» COLLECTED DATA:
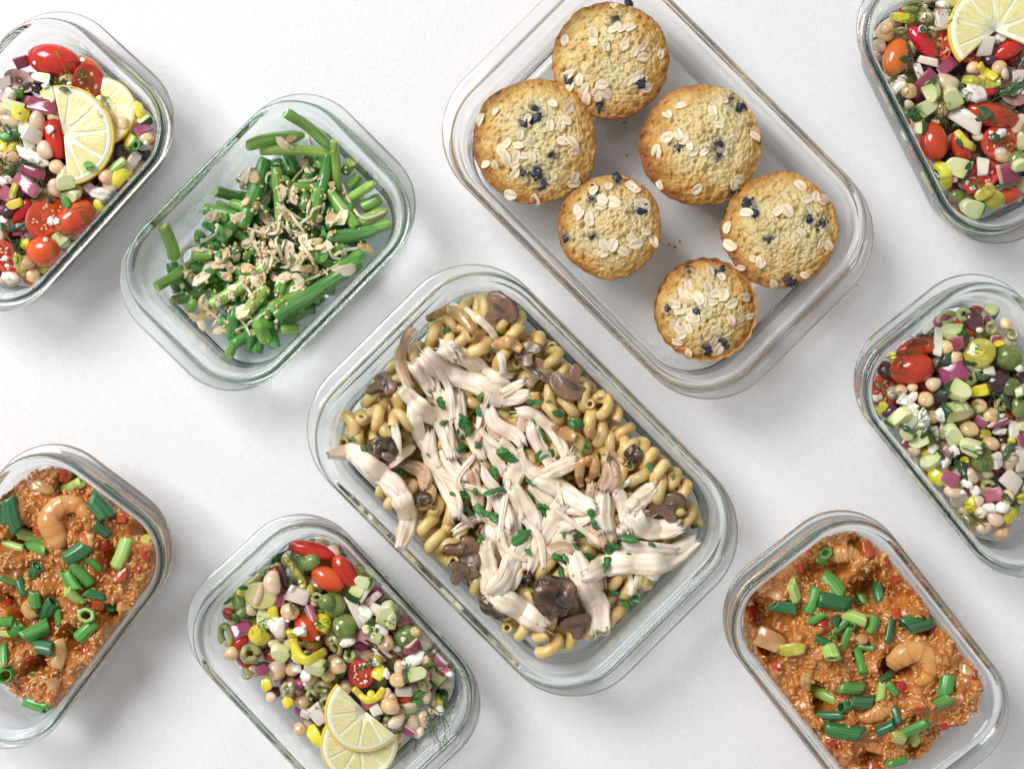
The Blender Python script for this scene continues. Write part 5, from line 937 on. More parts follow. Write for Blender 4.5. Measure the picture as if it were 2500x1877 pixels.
def onion(c, fr, x, y, l, w_, a, pur, q=68, desc=None):
    A, B = sz(fr, l)/2, sz(fr, w_)/2; s0 = int(rng.integers(999)); O = np.array([(-1, -.8), (-.85, 1), (.9, .85), (1, -.9)])*[A, B]*(1+.12*rng.normal(size=(4, 1)))
    th = 2.6+1.2*rng.random(); cv = max(A*2.2, 9)
    m_ = plate(poly_round(O, 36, .14), th, .28, bent(cv, None, .25, 6, s0), rough=.12, seed=s0)
    top = m_.A['top']; n_ = noise(m_.V, 5, s0); g = np.clip((m_.V[:, 0]/A+1)/2, 0, 1)
    m_.A['pur'] = np.clip((top > .6)*(pur*1.05+.15*n_-(.9-pur)*.5*g)+(top <= .6)*(top > .3)*pur*.35, 0, 1)
    parts = [('layer', m_, 'onion')]
    if A*B > 42 and pur > .3:      # a second scale under the first
        m2 = tf(m_, None, (0, 0, -th*.95), (.95, .96, .9)); m2.A['pur'] = np.where(top > .8, .55*pur, .1); parts.append(('layer', m2, 'onion'))
    big = 'large ' if max(l, w_)/fr[2] > 46 else ''
    laid(c, fr, x, y, parts, a, q, desc or big+('purple red onion chunk' if pur > .75 else 'pink and white red onion chunk' if pur > .3 else 'white onion piece'), 'onion', 'onion_piece', .6, .22)
def cucumber(c, fr, x, y, l, w_, a, q=66, desc=None):
    A, B = sz(fr, l)/2, sz(fr, w_)/2; s0 = int(rng.integers(99)); arc = np.linspace(-.95, .95, 9)
    O = np.vstack([np.stack([A*.72+A*.3*np.cos(arc)*1.0-.02, B*np.sin(arc)*1.15], -1), [(-A*.6, B*.75), (-A, 0), (-A*.55, -B*.8)]])
    O = poly_round(O, 48, .3); H = min(A, B)*1.35; m_ = plate(O, H, .16, None, rough=.15, seed=s0, inner=(.9, .6, .3))
    sl = (m_.V[:, 0] > A*.5); x0_ = m_.V[:, 0].copy(); m_.V[:, 0] += sl*(.5-m_.V[:, 2]/H)*H*.30
    sk = np.clip((x0_-A*.35)/(A*.6), 0, 1)*.5+np.where((m_.A['rim'] > .93) & (x0_ > A*.6), .55, 0); m_.A['skin'] = np.clip(sk, 0, 1)
    o = laid(c, fr, x, y, [('flesh', m_, 'cucumber')], a, q, desc or 'pale green cucumber chunk', 'cucumber', 'cucumber_piece', .6, .42)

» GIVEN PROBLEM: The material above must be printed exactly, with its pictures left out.

» FULL RESPONSE:
The Blender Python script for this scene continues. Write part 5, from line 937 on. More parts follow. Write for Blender 4.5. Measure the picture as if it were 2500x1877 pixels.
def onion(c, fr, x, y, l, w_, a, pur, q=68, desc=None):
    A, B = sz(fr, l)/2, sz(fr, w_)/2; s0 = int(rng.integers(999)); O = np.array([(-1, -.8), (-.85, 1), (.9, .85), (1, -.9)])*[A, B]*(1+.12*rng.normal(size=(4, 1)))
    th = 2.6+1.2*rng.random(); cv = max(A*2.2, 9)
    m_ = plate(poly_round(O, 36, .14), th, .28, bent(cv, None, .25, 6, s0), rough=.12, seed=s0)
    top = m_.A['top']; n_ = noise(m_.V, 5, s0); g = np.clip((m_.V[:, 0]/A+1)/2, 0, 1)
    m_.A['pur'] = np.clip((top > .6)*(pur*1.05+.15*n_-(.9-pur)*.5*g)+(top <= .6)*(top > .3)*pur*.35, 0, 1)
    parts = [('layer', m_, 'onion')]
    if A*B > 42 and pur > .3:      # a second scale under the first
        m2 = tf(m_, None, (0, 0, -th*.95), (.95, .96, .9)); m2.A['pur'] = np.where(top > .8, .55*pur, .1); parts.append(('layer', m2, 'onion'))
    big = 'large ' if max(l, w_)/fr[2] > 46 else ''
    laid(c, fr, x, y, parts, a, q, desc or big+('purple red onion chunk' if pur > .75 else 'pink and white red onion chunk' if pur > .3 else 'white onion piece'), 'onion', 'onion_piece', .6, .22)
def cucumber(c, fr, x, y, l, w_, a, q=66, desc=None):
    A, B = sz(fr, l)/2, sz(fr, w_)/2; s0 = int(rng.integers(99)); arc = np.linspace(-.95, .95, 9)
    O = np.vstack([np.stack([A*.72+A*.3*np.cos(arc)*1.0-.02, B*np.sin(arc)*1.15], -1), [(-A*.6, B*.75), (-A, 0), (-A*.55, -B*.8)]])
    O = poly_round(O, 48, .3); H = min(A, B)*1.35; m_ = plate(O, H, .16, None, rough=.15, seed=s0, inner=(.9, .6, .3))
    sl = (m_.V[:, 0] > A*.5); x0_ = m_.V[:, 0].copy(); m_.V[:, 0] += sl*(.5-m_.V[:, 2]/H)*H*.30
    sk = np.clip((x0_-A*.35)/(A*.6), 0, 1)*.5+np.where((m_.A['rim'] > .93) & (x0_ > A*.6), .55, 0); m_.A['skin'] = np.clip(sk, 0, 1)
    o = laid(c, fr, x, y, [('flesh', m_, 'cucumber')], a, q, desc or 'pale green cucumber chunk', 'cucumber', 'cucumber_piece', .6, .42)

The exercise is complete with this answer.